Of course the airport won’t work if the road isn’t there. Challenges to building the ‘Fast Track’ are technical, financial and political.  In the road sector, politicians often pressure the government to steer projects to their home districts. In one district in Nepal, the conflict between three political parties over the building of one bridge compelled the government to agree to build three bridges (one for each party) within 4kms of each other, but to date, no bridge has been completed as the project has become too expensive.Six months ago, at the confluence of the Bagmati and Kulekhani, the Nepali army enthusiastically blasted a segment of the ‘Fast Track’ through an overhanging  mountain crag transforming it into a jumbled pile of jagged white boulders.  Since then the work has stalled. Financing has yet to come through. International engineers estimate a cost of about US$1billion, 40 percent of which would go to building 9kms of bridges and 1.4kms of tunnel. Geologically, mountains are unstable in Nepal and no road tunnel has ever been built here.

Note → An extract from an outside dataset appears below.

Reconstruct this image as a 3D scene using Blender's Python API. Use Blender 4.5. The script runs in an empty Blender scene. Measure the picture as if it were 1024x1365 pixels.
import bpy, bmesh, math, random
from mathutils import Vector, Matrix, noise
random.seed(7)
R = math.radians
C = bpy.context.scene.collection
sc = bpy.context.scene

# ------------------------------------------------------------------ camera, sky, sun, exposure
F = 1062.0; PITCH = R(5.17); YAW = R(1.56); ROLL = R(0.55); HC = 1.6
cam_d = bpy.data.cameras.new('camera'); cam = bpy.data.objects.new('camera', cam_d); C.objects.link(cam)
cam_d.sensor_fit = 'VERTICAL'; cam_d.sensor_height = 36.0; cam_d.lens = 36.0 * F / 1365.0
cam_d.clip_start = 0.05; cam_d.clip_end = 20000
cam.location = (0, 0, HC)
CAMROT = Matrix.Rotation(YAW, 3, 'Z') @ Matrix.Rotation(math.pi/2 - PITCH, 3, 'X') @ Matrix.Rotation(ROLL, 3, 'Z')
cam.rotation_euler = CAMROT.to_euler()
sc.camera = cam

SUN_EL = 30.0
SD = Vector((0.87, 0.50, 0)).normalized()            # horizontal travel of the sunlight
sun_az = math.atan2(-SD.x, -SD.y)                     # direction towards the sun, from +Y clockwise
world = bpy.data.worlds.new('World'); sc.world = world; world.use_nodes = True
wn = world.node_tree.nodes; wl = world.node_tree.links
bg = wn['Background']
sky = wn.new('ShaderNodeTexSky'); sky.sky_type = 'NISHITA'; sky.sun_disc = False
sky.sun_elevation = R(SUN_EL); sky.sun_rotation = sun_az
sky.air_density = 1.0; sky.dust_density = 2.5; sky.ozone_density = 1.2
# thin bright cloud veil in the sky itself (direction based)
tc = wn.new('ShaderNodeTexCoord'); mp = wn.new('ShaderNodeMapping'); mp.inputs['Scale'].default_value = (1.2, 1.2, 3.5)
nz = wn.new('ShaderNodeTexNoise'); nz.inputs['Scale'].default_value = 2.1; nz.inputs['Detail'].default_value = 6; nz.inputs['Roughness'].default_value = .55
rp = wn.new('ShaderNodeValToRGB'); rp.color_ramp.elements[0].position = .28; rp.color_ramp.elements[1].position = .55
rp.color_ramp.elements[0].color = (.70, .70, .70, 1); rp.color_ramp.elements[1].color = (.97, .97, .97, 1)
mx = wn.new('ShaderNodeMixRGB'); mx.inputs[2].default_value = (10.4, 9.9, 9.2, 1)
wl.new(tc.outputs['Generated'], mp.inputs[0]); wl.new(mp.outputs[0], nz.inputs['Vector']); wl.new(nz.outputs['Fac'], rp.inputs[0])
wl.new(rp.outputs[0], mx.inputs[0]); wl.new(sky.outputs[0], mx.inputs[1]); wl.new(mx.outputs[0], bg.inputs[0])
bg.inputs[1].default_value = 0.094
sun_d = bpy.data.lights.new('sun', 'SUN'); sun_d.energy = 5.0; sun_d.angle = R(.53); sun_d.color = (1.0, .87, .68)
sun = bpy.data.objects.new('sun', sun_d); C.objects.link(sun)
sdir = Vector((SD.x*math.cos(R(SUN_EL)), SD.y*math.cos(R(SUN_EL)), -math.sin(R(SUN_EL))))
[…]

The slice of mountain blasted by the Nepali army as part of efforts to   start  'Fast Track' construction. Copyright Dominic Patella

The slice of mountain blasted by the Nepali army as part of efforts to start ‘Fast Track’ construction. Copyright Dominic Patella

 

The ‘Fast Track’ will exist though it probably will take 10 to 20 years. In the meantime, we continue to drive on our goat-like mountain paths with the nail-biting hairpin turns, incredible scenery, on Nepali time and dreaming of better roads.